Sonrası için ise asıl olarak içinde yer aldığı, sorumluluk üstlendiği ve üstlenmeye devam ettiği Gelenek-TKP çizgisinin altını özel olarak çiziyor Güler, burada daha yapacak çok şey olduğunu söylemekle birlikte alınan yolun önemine işaret ediyor. Son 30 sene için şöyle diyor:
“Sivil toplumculuk partili mücadele ilkesini silseydi; ulusalcılıkla el ele verip sınıf eksenini siyasetten dışlayabilseydi; Kürt etkisi demokrasicilikten başka bir seçeneğe şans tanımasaydı… Türkiye’de solculuk genetik mühendisliğine kurban gitmiş mi olacaktı? Türkiye’de sol, anti-emperyalist, partili, sosyalizm hedefli karakterini yitirir ve başka bir şey haline gelir miydi?

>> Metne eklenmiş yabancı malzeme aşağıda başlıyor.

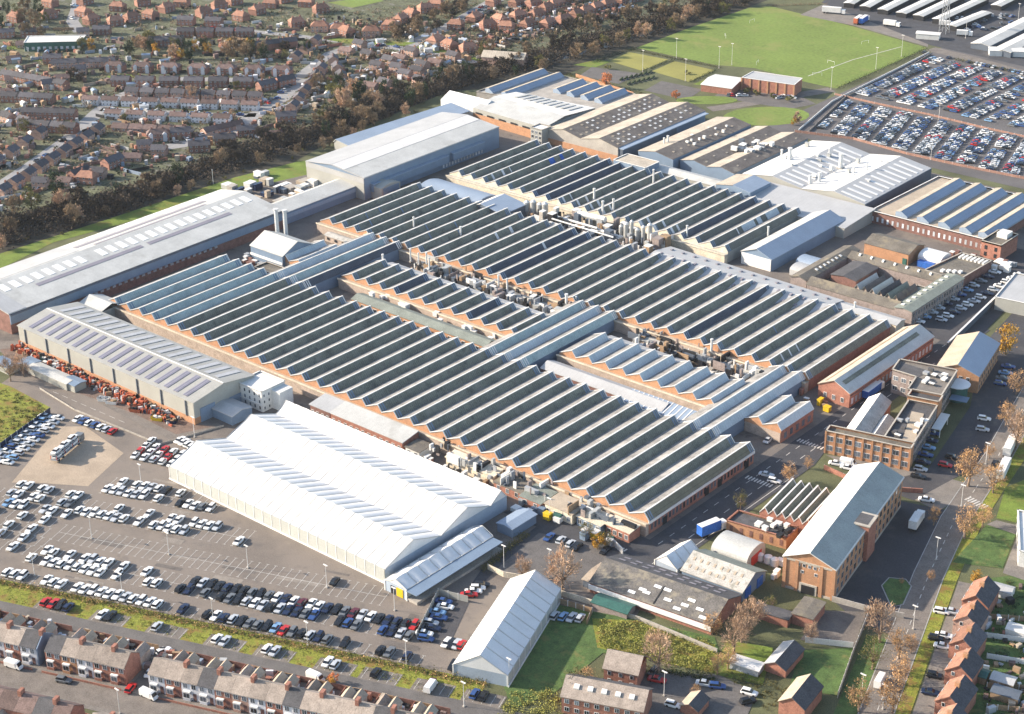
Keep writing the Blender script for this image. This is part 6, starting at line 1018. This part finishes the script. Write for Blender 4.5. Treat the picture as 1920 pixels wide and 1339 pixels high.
# pipe bridges
for i, (a, e, z, r) in enumerate([((1030, 402), (1120, 428), 5, .5), ((1035, 410), (1150, 445), 6, .35), ((1085, 400), (1135, 412), 7, 1.3), ((1120, 430), (1165, 445), 4, .6)]):
    A, E = g(*a, z), g(*e, z); T = thing('pipe_run', ['upper silver duct crossing the process yard', 'thin pipe run crossing the process yard', 'fat pale duct drum in the process yard', 'short duct beside the tower group'][i], 'pipe', A.x, A.y); d = E-A
    B().tube((0, 0, A.z), (d.x, d.y, E.z), r, n=8).obj('pipe', 'pipe', T); b = B()
    for k in (.15, .5, .85): B().tube((d.x*k, d.y*k, 0), (d.x*k, d.y*k, z), .15, n=5).obj('support', 'steel', T)
for i, (px, py, z, h, r) in enumerate([(776, 428, 5, 5, .35), (864, 442, 5, 4, .4), (770, 487, 5, 4.5, .35), (785, 492, 5, 4, .3), (800, 496, 5, 5, .35), (805, 505, 5, 5, .35), (935, 538, 4, 5, .4), (951, 545, 4, 5, .4), (718, 490, 6, 3, .4), (1062, 572, 4, 4.5, .55), (1334, 655, 5, 4, .45), (1114, 372, 6, 4.5, .5), (1130, 402, 5, 6, .5), (1150, 396, 5, 5.5, .45), (1288, 440, 6, 4, .4), (1480, 305, 6, 7, .9), (1465, 300, 6, 5, .5), (1576, 312, 7, 6, 1.0), (1518, 345, 6, 4, .7), (1536, 342, 6, 4.5, .7), (1600, 330, 7, 4, .4), (1625, 322, 7, 4, .4), (1555, 290, 7, 3, .4), (1252, 270, 6, 4, .5), (1245, 272, 6, 3.5, .4), (1225, 342, 6, 6, .4), (1440, 442, 5, 4, .4), (400, 345, 0, 7, .12), (1602, 585, 3, 4, .4), (1080, 570, 4, 3, .3)]):
    p = g(px, py, z); stack('flue', 'pale round flue on the works roofs, {n} from the left', 'flue', p.x, p.y, z-1, h+1, r, 'pipe', 'flues on the works roofs')
for i, (px, py, r_, h) in enumerate([(1440, 1055, 2.0, 2.2), (1452, 1060, 2.0, 2.2), (1425, 1050, 1.8, 2.0), (855, 875, 2.2, .5), (1012, 940, 1.6, 2.2)]):
    p = g(px, py); T = thing('tank', ['white round tank beside the brick hall, middle one', 'white round tank beside the brick hall, right one', 'white round tank beside the brick hall, left one', 'ring-shaped low tank in the gas yard', 'green tank by the mossy-roofed hut'][i], 'tank', p.x, p.y); m = 'green_sheet' if i == 4 else 'white'; B().tube((0, 0, .2), (0, 0, h), r_*.6, r_*.6, 14).obj('shell', m, T); B().tube((0, 0, h), (0, 0, h+.5), r_*.6, r_*.15, 14).obj('cap', m, T); B().box(-r_*.6, r_*.6, -r_*.6, r_*.6, 0, .2).obj('pad', 'concrete', T)
# scrap yard beside the solar hall
def heap(px, py, m, label, L=4.5, w=2.2, h=1.4, a=25):
    """skip: open-topped tapered container with its load"""
    p = g(px, py); T = thing('skip', label, 'skip', p.x, p.y, R_(a)); b = B()
    for (x0, y0, x1, y1) in ((-1, -1, 1, -1), (1, -1, 1, 1), (1, 1, -1, 1), (-1, 1, -1, -1)): b.face((x0*L*.4, y0*w*.4, .1), (x1*L*.4, y1*w*.4, .1), (x1*L/2, y1*w/2, h), (x0*L/2, y0*w/2, h))
    b.face((-L*.4, -w*.4, .12), (L*.4, -w*.4, .12), (L*.4, w*.4, .12), (-L*.4, w*.4, .12)); b.obj('tub', m, T); b = B(); r = random.Random(int(px))
    for k in range(9): b.obox(r.uniform(-L*.35, L*.35), r.uniform(-w*.3, w*.3), h*.5, h*r.uniform(.8, 1.25), r.uniform(.4, 1.2), r.uniform(.3, .9), r.uniform(0, 3))
    b.obj('load', r.choice(['wood', 'steel', 'rust', 'trim', 'dark']), T)
for i, (x, y, m) in enumerate([(40, 655, 'rust'), (55, 662, 'redpaint'), (70, 670, 'rust'), (88, 677, 'green_sheet'), (100, 682, 'dark'), (115, 690, 'car_navy'), (135, 698, 'car_navy'), (150, 704, 'clad_dark'), (172, 715, 'rust'), (186, 722, 'redpaint'), (215, 735, 'rust'), (228, 740, 'redpaint'), (246, 745, 'dark'), (195, 752, 'trim'), (210, 757, 'trim'), (255, 772, 'rust'), (310, 778, 'steel'), (296, 788, 'yellow'), (322, 793, 'car_navy'), (290, 764, 'wood')]): heap(x, y, m, '%s skip in the scrap yard by the solar warehouse, {n} from the left' % dict(rust='rusty orange', redpaint='red', green_sheet='green', dark='black', car_navy='dark blue', clad_dark='charcoal', trim='white', steel='grey', yellow='yellow', wood='brown')[m])
for i, (x, y, l, m) in enumerate([(100, 712, 22, 'roof_sheet'), (140, 727, 7, 'clad_blue_and_shade'), (12, 692, 10, 'clad_blue_and_shade'), (58, 690, 6, 'clad_blue_and_shade')]): p = g(x, y); Hall('cabin', ['long pale site cabin beside the scrap yard', 'short grey cabin at the end of the long site cabin', 'blue-grey cabin at the left edge', 'small blue canopy left of the site cabin'][i], 'cabin', p.x, p.y, R_(1), l, 5, 2.6, 3.0, m, 'clad')
rk = random.Random(41); b = B()
for i in range(420):
    k = rk.random(); q = Vector((35, 652)).lerp(Vector((330, 792)), k)+Vector((rk.uniform(-12, 12), rk.uniform(-5, 9))); p = g(q.x, q.y); b.obox(p.x, p.y, 0, rk.uniform(.4, 2.4), rk.uniform(.5, 2.2), rk.uniform(.3, 1.2), rk.uniform(0, 3), rk.choices(range(7), [9, 6, 4, 3, 3, 3, 2])[0], rk.uniform(.5, 1))
o = b.obj('scrap_heap', ['scrap_red', 'rust', 'dark', 'steel', 'wood', 'car_navy', 'trim']); o['kind'] = 'stuff'; o['label'] = 'red and dark scrap metal heaped along the solar warehouse'; o['category'] = 'scrap'
rk = random.Random(42); b = B()
for i in range(520):
    u, v = rk.choice(((rk.uniform(-455, -385), rk.uniform(532.5, 552)), (rk.uniform(-456, -378), rk.uniform(463, 474)), (rk.uniform(-346, -290), rk.uniform(463, 474)), (rk.uniform(-345, -266), rk.uniform(356, 364)))); z0 = rk.choice((0, 2.5, 3.2))
    b.obox(u, v, z0, z0+rk.uniform(.5, 3.2), rk.choice((.4, .8, 1.6, 5)), rk.choice((.3, .6, 1.2)), rk.choice((0, 1.57)), rk.randrange(7))
o = b.obj('pipework', ['steel', 'silver', 'clad_dark', 'trim', 'brick_grey', 'wood', 'dark']); o['kind'] = 'stuff'; o['label'] = 'tangle of ducts, pipes and vents along the alleys between the sheds'; o['category'] = 'pipework'
# goals on the playing field
for i, (x, y) in enumerate([(1410, 42), (1360, 70), (1558, 120), (1532, 142), (1622, 82), (1420, 120)]):
    p = g(x, y); T = thing('goal', 'white football goal on the playing field, {n} from the left', 'goal', p.x, p.y, R_(40*i), scale=.7); b = B()
    for yy in (-3.6, 3.6): b.tube((0, yy, 0), (0, yy, 2.4), .09, n=5)
    b.obj('post', 'white', T); B().tube((0, -3.6, 2.4), (0, 3.6, 2.4), .09, n=5).obj('crossbar', 'white', T)
# painted bays
def bays(name, s0, s1, t0, t1, mid=None, step=2.62):
    b = B(); n = int((s1-s0)/step); w = .07; z = .075
    def ln(a, e, a2, e2):
        q = [cp(a, e), cp(a2, e2)]; d = (q[1]-q[0]).normalized(); nn = Vector((-d.y, d.x, 0))*w; b.face(*[(p.x, p.y, z) for p in (q[0]-nn, q[1]-nn, q[1]+nn, q[0]+nn)])
    for i in range(n+1): ln(s0+step*i, t0, s0+step*i, t1)
    if mid is not None: ln(s0, mid, s0+step*n, mid)
    for t in (t0, t1):
        for i in range(n+1): ln(s0+step*i-.5, t, s0+step*i+.5, t)
    b.obj(name, 'paint', kind='structure')
bays('bay_markings', -1.2, 132, -2.4, 2.2); bays('bay_markings.001', .8, 120, 6.8, 16.2, 11.5); bays('bay_markings.002', 1.2, 111, 20.3, 29.1, 24.7); bays('bay_markings.003', -.6, 59, 34.8, 44.5, 39.7); bays('bay_markings.004', .2, 42, 49.0, 59.2, 54)
for i, (t, a, e) in enumerate(((12.8, -10, 0), (18.1, -12, 2), (23.1, -18, -2), (28.8, -32, -3), (34.2, -34, 0), (39.6, -30, 0), (44.8, -28, -1))): bays('bay_markings.1%02d' % i, a, e, t-2.4, t+2.4)
dashes('apron_edge_line', [(232, 850), (165, 912)], 40, .1, .25, .08, 'rust'); dashes('lane_edge_line', [(100, 735), (250, 800)], 3, 2, .15, .12)
for i, s in enumerate((19, 37, 55, 73, 88, 106, 119, 134, 148)): sheet('lay_by', cpl((s-2, -12.8), (s+9, -12.8), (s+9, -7.4), (s-2, -7.4)), .06, 'path', px=False)
b = B()
for s in (19, 37, 55, 73, 88, 106, 119, 134, 148):
    for k in range(5):
        q = [cp(s-1+2.4*k, -12.4), cp(s-1+2.4*k, -7.8)]; nn = CE1*.06; b.face(*[(p.x, p.y, .08) for p in (q[0]-nn, q[1]-nn, q[1]+nn, q[0]+nn)])
b.obj('lay_by_markings', 'paint', kind='structure')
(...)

Bu cephede kavga otuz yıl sürdü. Son olarak AKP’li yıllarda saldırının ne denli şiddetlendiğini biliyoruz. Bu kavgada solculuk direnmiştir ve kanımca badireyi atlatmıştır. Gerçekten de doksan yılın bütününün sağladığı birikime bağlayabileceğimiz solculuk, bugün Türkiye siyaset sahnesinde kendine ait bir kulvara sahiptir. Sol, yedeklenememiştir.”
Ve “tarihimiz (…) çok değerli. Tarihimiz (…) aşılmaya muhtaç. Aşmak için ise daha yapacak çok şey var.” diye bitiriyor, Güler.
Önümüzdeki dönemde çok tartışılacağını düşündüğüm bu kitabın Türkiye sol tarihinin ele alınışına gerçek bir katı olduğu ise bence tartışılmaz kalacak. Elbette son kararı ancak okuyanlar verebilecek.
Aydemir Güler, Türkiye Sol Tarihinde Yöntem ve Tartışmalar, Yazılama Yayınevi, Ekim 2010.